Alegaram em suma que:
- encontram-se com sérias dificuldades em cumprir pontualmente algumas das suas obrigações vencidas, resultantes de empréstimos contraídos, garantias pessoais prestadas e responsabilidades subsidiárias (reversões), devido à diminuição dos seus rendimentos.
Na verdade, o Requerente começou a sua actividade profissional como trabalhador por conta de outrem, tendo depois exercido a profissão de construtor como empresário em nome individual
Em 1986, criou a sua primeira sociedade: R..., Lda e após esta data, mais oito outras empresas.
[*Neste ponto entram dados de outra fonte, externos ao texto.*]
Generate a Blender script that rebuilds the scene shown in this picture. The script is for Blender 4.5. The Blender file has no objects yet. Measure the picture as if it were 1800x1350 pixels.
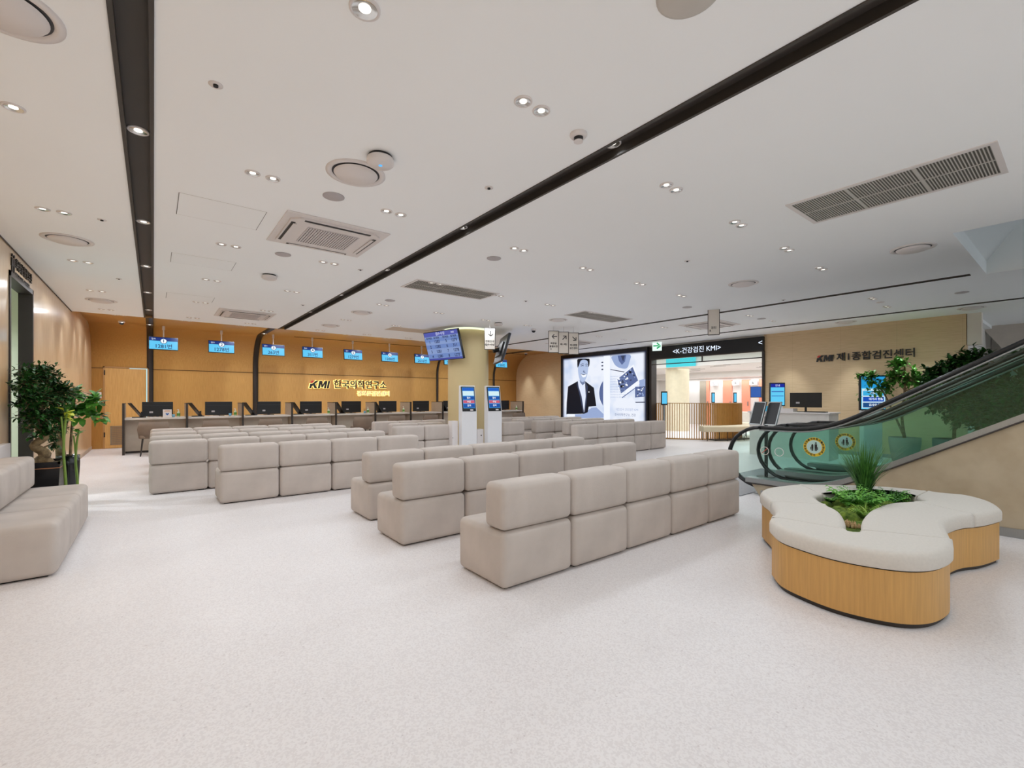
import bpy, math, random
from math import sin, cos, pi, tan, sqrt, atan2
from mathutils import Vector, Matrix
random.seed(7)
S = bpy.context.scene
C = S.collection
# ---------------------------------------------------------------- camera
CAMH = 1.3
cd = bpy.data.cameras.new('camera'); cam = bpy.data.objects.new('camera', cd); C.objects.link(cam)
cd.sensor_fit = 'HORIZONTAL'; cd.sensor_width = 36; cd.lens = 16; cd.shift_y = 25/1800
cd.clip_start = .05; cd.clip_end = 200
TH = atan2(630, 800)
cam.location = (0, 0, CAMH); cam.rotation_euler = (pi/2, 0, -TH)
S.camera = cam
# ---------------------------------------------------------------- world, exposure
w = bpy.data.worlds.new('world'); S.world = w; w.use_nodes = True
bg = w.node_tree.nodes['Background']; bg.inputs[0].default_value = (.86, .94, 1, 1); bg.inputs[1].default_value = 1.0
S.view_settings.view_transform = 'Standard'; S.view_settings.look = 'None'
S.view_settings.gamma = 1; S.view_settings.use_curve_mapping = False
S.view_settings.exposure = 0.06
try:
    S.cycles.use_denoising = True; S.cycles.max_bounces = 14; S.cycles.diffuse_bounces = 10
    S.cycles.transparent_max_bounces = 24; S.cycles.glossy_bounces = 4; S.cycles.sample_clamp_indirect = 6
    S.cycles.caustics_reflective = False; S.cycles.caustics_refractive = False
except Exception: pass
E_DOWN = 16.5      # watts of one downlight
E_STRIP = 22.0
E_WASH = 58.0
def spot(name, loc, power, angle=110, blend=1.0, col=(.86, .93, 1.0), rot=(0, 0, 0), rad=.05, parent=None):
    l = bpy.data.lights.new(name, 'SPOT'); l.energy = power; l.spot_size = math.radians(angle); l.spot_blend = blend
    l.color = col; l.shadow_soft_size = rad
    o = bpy.data.objects.new(name, l); C.objects.link(o); o.location = loc; o.rotation_euler = rot
    if parent: o.parent = parent
    return o
# rear left open so the world adds fill; area lamps added to brighten the hall
def area(name, loc, sx, sy, power, rot=(0, 0, 0), col=(.9, .95, 1.0)):
    l = bpy.data.lights.new(name, 'AREA'); l.shape = 'RECTANGLE'; l.size = sx; l.size_y = sy; l.energy = power; l.color = col
    o = bpy.data.objects.new(name, l); C.objects.link(o); o.location = loc; o.rotation_euler = rot
    return o
area('hall_fill', (18, 8, 2.47), 3.6, 8, 140)
area('hall_fill', (14.3, 9, 2.87), 1.6, 6, 110)
area('cove_light', (21.0, 8, 2.24), .3, 10, 90)

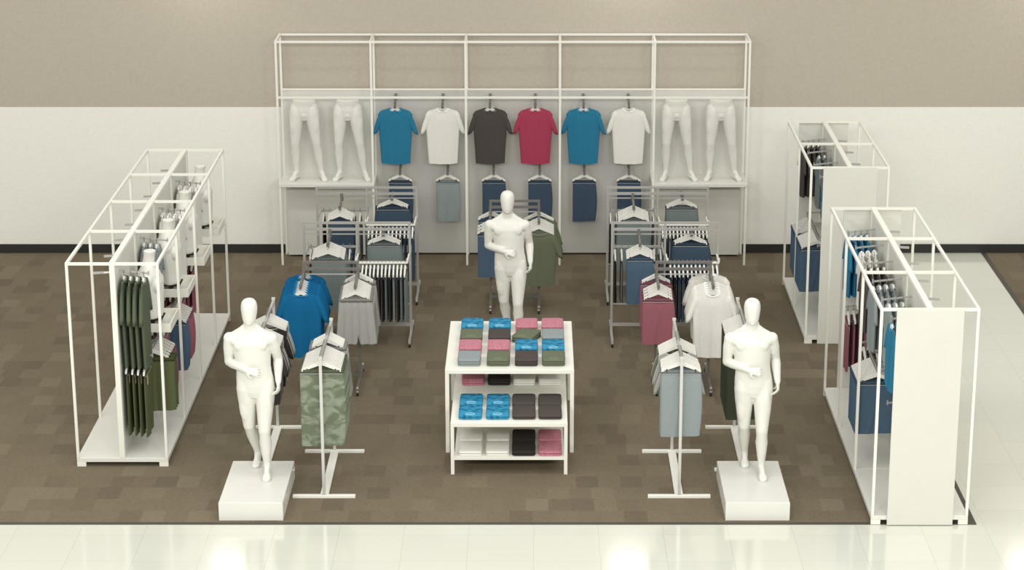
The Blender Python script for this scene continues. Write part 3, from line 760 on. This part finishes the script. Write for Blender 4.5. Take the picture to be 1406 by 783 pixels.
# ------------------------------------------------------------------ nested display tables
def table(name, x0, x1, y0, y1, zt, leg_w, label, shelf=None):
    t = thing(name, ((x0 + x1) / 2, (y0 + y1) / 2, .004), label, 'table', 'nested display tables')
    hx, hy = (x1 - x0) / 2, (y1 - y0) / 2; Z = zt - .004
    part('tabletop', MB().box(-hx, hx, -hy, hy, Z - .045, Z, .003), M['fixture'], t)
    for sx in (-1, 1):
        for sy in (-1, 1):
            xa_ = sx * (hx - leg_w / 2); ya_ = sy * (hy - leg_w / 2)
            part('leg', MB().box(xa_ - leg_w / 2, xa_ + leg_w / 2, ya_ - leg_w / 2, ya_ + leg_w / 2, 0, Z - .045), M['fixture'], t)
    if shelf:
        part('lower_shelf', MB().box(-hx + .001, hx - .001, -hy + leg_w + .001 - .03, hy - .001, shelf - .034, shelf - .004), M['fixture'], t)
    return t
UZ, LZT, SZ = .903, .553, .188
table('display_table', -.903, .411, 21.66, 23.295, UZ, .04, 'tall white display table topped with sixteen folded tee stacks')
lt = table('display_table', -.83, .338, 21.05, 22.55, LZT, .035, 'low white display table nested under the tall one, with a lower shelf')
# shelf of the low table
part('lower_shelf', MB().box(-.549, .549, -.748, .60, SZ - .034, SZ - .004), M['fixture'], lt)

def folded_mesh(m):
    wd, dp, h = .118, .162, .0225; rings = []
    nx = 12
    mb = MB(); n = 20
    for zi, (z, k) in enumerate(((0, .93), (.004, .985), (.011, 1.0), (.018, .985), (.0225, .92), (.0240, .5))):
        ring = []
        for i in range(n * 2):
            a = 2 * PI * i / (n * 2); c_, s_ = math.cos(a), math.sin(a); e = .22
            x = wd * k * math.copysign(abs(c_) ** e, c_); y = dp * k * math.copysign(abs(s_) ** e, s_)
            ring.append((x, y, z))
        rings.append(ring)
    mb.loft(rings)
    return mb.mesh('folded_tee', M[m], True)
FM = {c: folded_mesh(c) for c in ('wave', 'heather', 'olive', 'charcoal', 'greyblue', 'white', 'black')}
CM = {}
for c in FM:
    pts = [(.045 * math.cos(a), -.125 + .026 * math.sin(a), .0225 + .002) for a in [2 * PI * i / 20 for i in range(21)]]
    CM[c] = MB().tube(pts, .0045, 6, cap=False).mesh('collar', M[c + '_trim'], True)
FD = dict(wave='blue streaked', heather='red heather', olive='olive', charcoal='charcoal', greyblue='grey-blue', white='white', black='black')
LVL = {1: ['single'], 2: ['bottom', 'top'], 3: ['bottom', 'middle', 'top']}
def stack(c, x, y, z, n, where, rz=0, collar=False):
    for k in range(n):
        o = obj('folded_tee', FM[c], None, (x + random.uniform(-.002, .002), y + random.uniform(-.002, .002), z + k * .0243), rz + random.uniform(-.01, .01))
        tag(o, '%s folded tee, %s of its stack, %s' % (FD[c], LVL[n][k], where), 'folded t-shirt', 'folded tees on the display tables')
        if k == n - 1 and collar: obj('collar', CM[c], o)
COLX = [-.66, -.362, -.075, .203]
CN = ['first', 'second', 'third', 'fourth']
rows = [['greyblue', 'olive', 'charcoal', 'olive'], ['heather', 'heather', 'wave', 'wave'], ['olive', 'charcoal', 'olive', 'greyblue'], ['wave', 'wave', 'heather', 'heather']]
RN = ['front', 'second', 'third', 'rear']
for r in range(4):
    for c in range(4):
        stack(rows[r][c], COLX[c], 21.925 + .37 * r, UZ, 3, 'tall table, %s row, %s from left' % (RN[r], CN[c]), -.35 if (r, c) == (2, 2) else 0, rows[r][c] in ('wave', 'olive'))
CX2 = [-.635, -.362, -.10, .165]
low = [['wave', 'wave', 'charcoal', 'charcoal'], ['wave', 'wave', 'charcoal', 'charcoal'], ['heather', 'black', 'white', 'white']]
for r, y in enumerate((21.30, 21.645, 22.33)):
    for c in range(4):
        stack(low[r][c], CX2[c], y, LZT, 2 if r < 2 else 3, 'low table top, %s row, %s from left' % (('front', 'middle', 'rear')[r], CN[c]), 0, r < 2 and low[r][c] == 'wave')
bot = ['white', 'white', 'black', 'heather']
for r, y in enumerate((21.235, 21.58)):
    for c in range(4):
        stack(bot[c], CX2[c], y, SZ, 2, 'lowest shelf, %s row, %s from left' % (('front', 'rear')[r], CN[c]), 0)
A requerida coadjuvou neste trabalho e é sócia acionista
Desde a criação da primeira sociedade, os Requerentes efectuaram, investimentos nas referidas empresas, nomeadamente, para constituição das mesmas, bem como para reforço dos respectivos capitais próprios.
Desta forma, o rendimento do casal foi utilizado para desenvolver a actividade das referidas sociedades, de cariz familiar, debilitando a tesouraria pessoal dos mesmos.
Acontece que, as sociedades contraíram vários empréstimos bancários de forma a assegurar a actividade das mesmas (promovendo a construção de fogos habitacionais e lojas) os quais foram garantidos com hipotecas constituídas sob bens imóveis das sociedades e com avais pessoais dos sócios /accionistas, aqui Requerentes.
Sucede que, algumas das sociedades deixaram de cumprir pontualmente com as suas obrigações, fruto, exclusivamente, da dificuldade de venda dos prédios construídos devido à situação económica do mercado imobiliário, deixaram de cumprir também com as obrigações para com as instituições bancárias e Administração Tributária.
Pelo que, necessariamente, os avais pessoais concedidos pelos aqui Requerentes a favor das sociedades consideraram-se vencidos, revertendo a responsabilidade pelo seu pagamento solidariamente para os aqui Requerentes, aliás, constituindo o grosso do seu passivo.
Cinco das sociedades têm em curso processos insolvência
À data a requerente não aufere qualquer remuneração e o requerente presta funções de consultor em Angola
Afinal foi proferida esta decisão:
....Pelo exposto, indefere-se liminarmente a abertura de processo especial de revitalização requerida R... e M....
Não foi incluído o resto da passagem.